T42 Rainscreen & Bottom Trim

Our rainscreen system is important in the Pacific Northwest On Wednesday, which was Build Day #14, we continued our exterior work with waterproofing quality control, instilling our rainscreen, and installing the first of our exterior trim. Our day started out with sealing up the space between the SIPs and the fenders with backerrod and a liquid-applied sealant. Air sealing is important for energy-efficiency and moisture management so it's nice to have this little step done. We also installed a few SIPs screws from the exterior through the SIPs and into the ledgers that hold up our storage loft. Now it's secured into the wall SIP from both sides. These were two little steps closer to being dried in. Once the windows and door are in we'll be able to be actually dried in and that's really exciting!

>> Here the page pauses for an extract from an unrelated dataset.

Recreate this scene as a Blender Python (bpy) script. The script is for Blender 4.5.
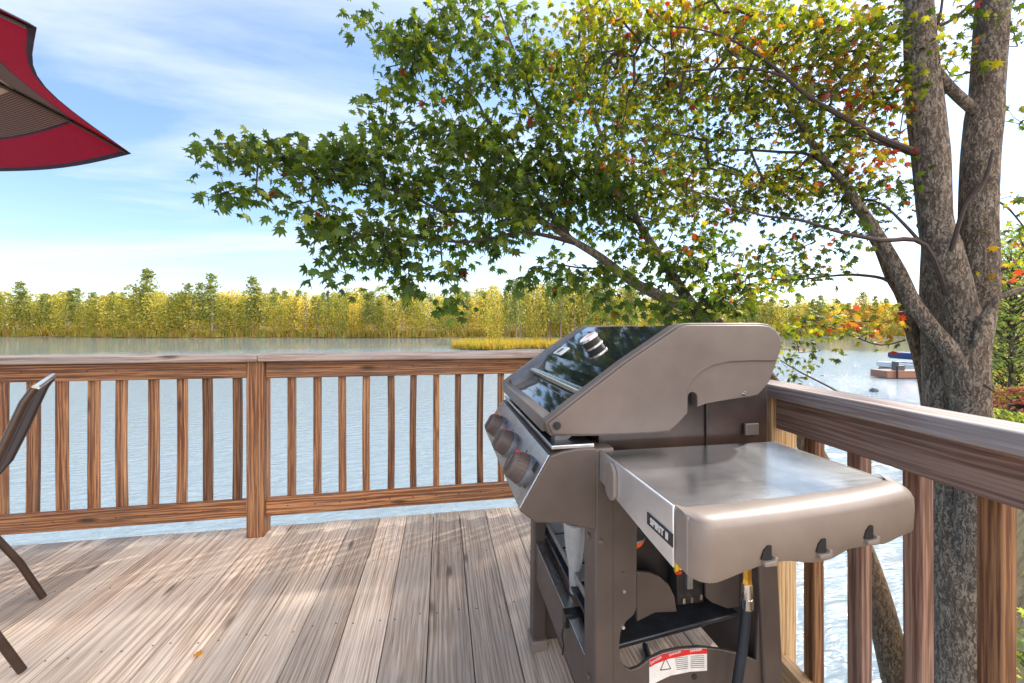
import bpy, math, random
import numpy as np
from mathutils import Vector, Matrix
random.seed(11); rng = np.random.default_rng(5)
for o in list(bpy.data.objects): bpy.data.objects.remove(o)
R = math.radians
sc = bpy.context.scene; COL = sc.collection

# ------------------------------------------------------------ camera, light, exposure
H = 1.12; PSI = R(9.9); F = 400.0; CX, HY = 512.0, 329.0
WATER = -3.1
cd = bpy.data.cameras.new('camera'); cam = bpy.data.objects.new('camera', cd); COL.objects.link(cam)
cam.location = (0, 0, H); cam.rotation_euler = (R(90), 0, -PSI)
cd.sensor_width = 36; cd.lens = F/1024*36; cd.shift_y = (HY-341.5)/1024; cd.clip_start = 0.05; cd.clip_end = 6000
sc.camera = cam
SUN_AZ, SUN_EL = R(64), R(42)
EXPO = 1.15
w = bpy.data.worlds.new('World'); sc.world = w; w.use_nodes = True
nt = w.node_tree; nt.nodes.clear()
def wn(t): return nt.nodes.new(t)
def wl(a, b): nt.links.new(a, b)
bg = wn('ShaderNodeBackground'); wo = wn('ShaderNodeOutputWorld'); sky = wn('ShaderNodeTexSky')
sky.sky_type = 'NISHITA'; sky.sun_disc = False; sky.sun_elevation = SUN_EL; sky.sun_rotation = SUN_AZ
sky.air_density = 1.0; sky.dust_density = 0.3; sky.ozone_density = 2.2; sky.altitude = 100
tc = wn('ShaderNodeTexCoord'); sx = wn('ShaderNodeSeparateXYZ'); wl(tc.outputs['Generated'], sx.inputs[0])
zz = wn('ShaderNodeMath'); zz.operation = 'ADD'; zz.inputs[1].default_value = 0.12; wl(sx.outputs['Z'], zz.inputs[0])
zm = wn('ShaderNodeMath'); zm.operation = 'MAXIMUM'; zm.inputs[1].default_value = 0.03; wl(zz.outputs[0], zm.inputs[0])
dx = wn('ShaderNodeMath'); dx.operation = 'DIVIDE'; wl(sx.outputs['X'], dx.inputs[0]); wl(zm.outputs[0], dx.inputs[1])
dy = wn('ShaderNodeMath'); dy.operation = 'DIVIDE'; wl(sx.outputs['Y'], dy.inputs[0]); wl(zm.outputs[0], dy.inputs[1])
cb = wn('ShaderNodeCombineXYZ'); wl(dx.outputs[0], cb.inputs[0]); wl(dy.outputs[0], cb.inputs[1])
mp = wn('ShaderNodeMapping'); mp.inputs['Rotation'].default_value = (0, 0, R(-38)); mp.inputs['Scale'].default_value = (0.35, 1.25, 1); mp.inputs['Location'].default_value = (1.3, 0.45, 0)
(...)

Next we started putting up our rainscreen system. "Rainscreen" is a tricky term because it makes it sounds like you're adding some sort of screen to the house to protect it from rain. The reality is that a rainscreen is almost a lack of things. It's negative space. Basically, a rain screen system - which is designed to protect your house from getting waterlogged and rotting - is a gap created between the exterior siding and the water resistant covering your sheathing. Unfortunately, linguistic matters get a bit more complicated by the fact that there is often bug screen involved in a rainscreen system! I'll try to break it down. Here we go!

Day 14 = Done!

In our case the wall system is structural insulated panels (SIPs) covered in a layer of R-Guard Cat 5, which is a liquid-applied water resistant barrier. We then stapled 3/8" cedar lath over the waterproofing layer, leaving the bottoms loose so we could add bug netting at the bottom. When we're ready to put the siding up we'll attach it to the lath strips and into the sheathing. (Since we're using SIPs we don't have to line up with studs, but if you're doing stick framing you do want to line up with the studs!) Installing the lath gives us a gap between the siding and the water resistant barrier so that any water that might get behind the siding can drain away. This provides a little breathing and airing out space which makes your siding more durable and protects the structure of the house from having waterlogged siding boards sitting right against it.

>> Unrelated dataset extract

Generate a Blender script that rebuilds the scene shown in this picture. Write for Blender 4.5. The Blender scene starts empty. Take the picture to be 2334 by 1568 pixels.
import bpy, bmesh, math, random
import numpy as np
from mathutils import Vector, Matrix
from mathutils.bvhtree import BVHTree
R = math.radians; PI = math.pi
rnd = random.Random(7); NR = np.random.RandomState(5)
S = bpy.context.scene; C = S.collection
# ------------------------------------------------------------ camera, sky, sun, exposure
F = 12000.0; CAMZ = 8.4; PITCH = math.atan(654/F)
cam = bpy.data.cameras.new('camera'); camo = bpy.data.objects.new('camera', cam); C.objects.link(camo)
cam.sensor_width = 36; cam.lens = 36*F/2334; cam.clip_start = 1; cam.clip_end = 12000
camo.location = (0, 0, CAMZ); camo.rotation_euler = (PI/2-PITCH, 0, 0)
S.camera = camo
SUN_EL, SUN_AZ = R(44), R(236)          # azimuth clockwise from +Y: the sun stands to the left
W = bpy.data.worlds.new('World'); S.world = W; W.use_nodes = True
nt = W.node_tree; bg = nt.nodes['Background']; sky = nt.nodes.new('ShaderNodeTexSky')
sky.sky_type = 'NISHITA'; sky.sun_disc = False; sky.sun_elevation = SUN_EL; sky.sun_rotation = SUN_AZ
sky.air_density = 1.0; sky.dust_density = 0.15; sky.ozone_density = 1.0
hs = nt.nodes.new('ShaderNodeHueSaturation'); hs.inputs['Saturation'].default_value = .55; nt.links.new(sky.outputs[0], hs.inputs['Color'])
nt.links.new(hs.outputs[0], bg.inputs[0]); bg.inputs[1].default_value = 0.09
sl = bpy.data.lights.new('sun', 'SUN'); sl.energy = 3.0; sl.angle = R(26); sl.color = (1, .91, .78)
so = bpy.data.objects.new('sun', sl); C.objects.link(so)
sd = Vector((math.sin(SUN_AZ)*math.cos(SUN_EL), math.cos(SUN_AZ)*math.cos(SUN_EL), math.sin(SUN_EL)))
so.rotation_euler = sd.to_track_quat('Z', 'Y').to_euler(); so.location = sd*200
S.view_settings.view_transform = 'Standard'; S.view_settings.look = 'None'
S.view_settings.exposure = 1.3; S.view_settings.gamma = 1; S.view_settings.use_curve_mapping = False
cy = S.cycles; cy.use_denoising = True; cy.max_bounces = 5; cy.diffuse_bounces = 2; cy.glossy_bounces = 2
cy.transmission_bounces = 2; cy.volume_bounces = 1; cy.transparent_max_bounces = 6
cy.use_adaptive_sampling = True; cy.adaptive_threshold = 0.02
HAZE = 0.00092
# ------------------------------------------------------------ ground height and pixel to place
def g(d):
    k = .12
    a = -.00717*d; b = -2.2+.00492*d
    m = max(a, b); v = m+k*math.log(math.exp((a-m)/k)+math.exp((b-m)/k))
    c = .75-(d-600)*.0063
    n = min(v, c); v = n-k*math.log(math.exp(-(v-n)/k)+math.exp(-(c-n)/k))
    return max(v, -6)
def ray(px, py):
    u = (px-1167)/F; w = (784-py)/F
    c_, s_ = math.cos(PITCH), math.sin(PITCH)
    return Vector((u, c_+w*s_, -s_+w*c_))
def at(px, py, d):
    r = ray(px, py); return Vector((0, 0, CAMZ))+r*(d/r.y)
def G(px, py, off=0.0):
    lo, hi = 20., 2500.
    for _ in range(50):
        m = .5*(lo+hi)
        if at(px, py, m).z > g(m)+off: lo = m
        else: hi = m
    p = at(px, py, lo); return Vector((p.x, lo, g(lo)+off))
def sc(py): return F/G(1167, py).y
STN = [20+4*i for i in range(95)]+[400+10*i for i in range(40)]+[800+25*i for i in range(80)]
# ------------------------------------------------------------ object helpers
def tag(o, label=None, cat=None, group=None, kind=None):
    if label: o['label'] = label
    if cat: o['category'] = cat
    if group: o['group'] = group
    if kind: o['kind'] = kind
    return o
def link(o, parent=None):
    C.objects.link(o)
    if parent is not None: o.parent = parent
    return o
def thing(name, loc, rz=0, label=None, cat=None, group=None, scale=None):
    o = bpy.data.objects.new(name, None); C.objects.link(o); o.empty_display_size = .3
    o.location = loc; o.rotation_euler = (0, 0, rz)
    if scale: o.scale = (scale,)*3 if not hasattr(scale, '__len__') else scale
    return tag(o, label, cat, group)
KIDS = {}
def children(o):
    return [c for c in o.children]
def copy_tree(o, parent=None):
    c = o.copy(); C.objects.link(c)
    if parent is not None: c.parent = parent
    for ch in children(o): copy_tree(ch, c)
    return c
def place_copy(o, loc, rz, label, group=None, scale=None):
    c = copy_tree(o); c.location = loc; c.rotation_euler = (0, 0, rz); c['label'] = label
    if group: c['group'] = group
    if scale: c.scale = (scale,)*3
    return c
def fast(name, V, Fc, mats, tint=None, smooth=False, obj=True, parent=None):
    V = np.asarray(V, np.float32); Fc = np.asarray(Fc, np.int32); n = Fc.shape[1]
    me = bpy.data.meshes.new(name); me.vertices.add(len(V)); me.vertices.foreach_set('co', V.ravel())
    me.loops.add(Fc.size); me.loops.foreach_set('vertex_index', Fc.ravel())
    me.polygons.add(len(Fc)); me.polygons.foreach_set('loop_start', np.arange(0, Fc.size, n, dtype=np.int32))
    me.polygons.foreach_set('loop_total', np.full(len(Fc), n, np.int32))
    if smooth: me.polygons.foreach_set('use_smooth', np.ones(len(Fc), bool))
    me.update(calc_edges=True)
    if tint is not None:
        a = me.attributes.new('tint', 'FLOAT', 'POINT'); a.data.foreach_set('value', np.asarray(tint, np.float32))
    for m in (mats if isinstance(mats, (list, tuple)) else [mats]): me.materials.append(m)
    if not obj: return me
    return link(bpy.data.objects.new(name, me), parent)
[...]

After the lath was up we picked up some bug netting (the fiberglass kind you'd use to make a screen for a window or screen door) and cut it into long strips. We tucked these under the bottoms of the lath, wrapping up a few inches on both sides, and then stapled the bottoms of the lath into place to hold the netting in place, too. We now have a screen at the bottom of the house behind the bottom trim board so that water can drain out but bugs can't get in!

Once the rainscreen was up we could install our bottom trim boards, so we wrapped up the day by installing our first trim boards. Woohoo! It's starting to come together!

The windows didn't arrive today as anticipated and they're now a couple weeks late. Fingers crossed that they come tomorrow!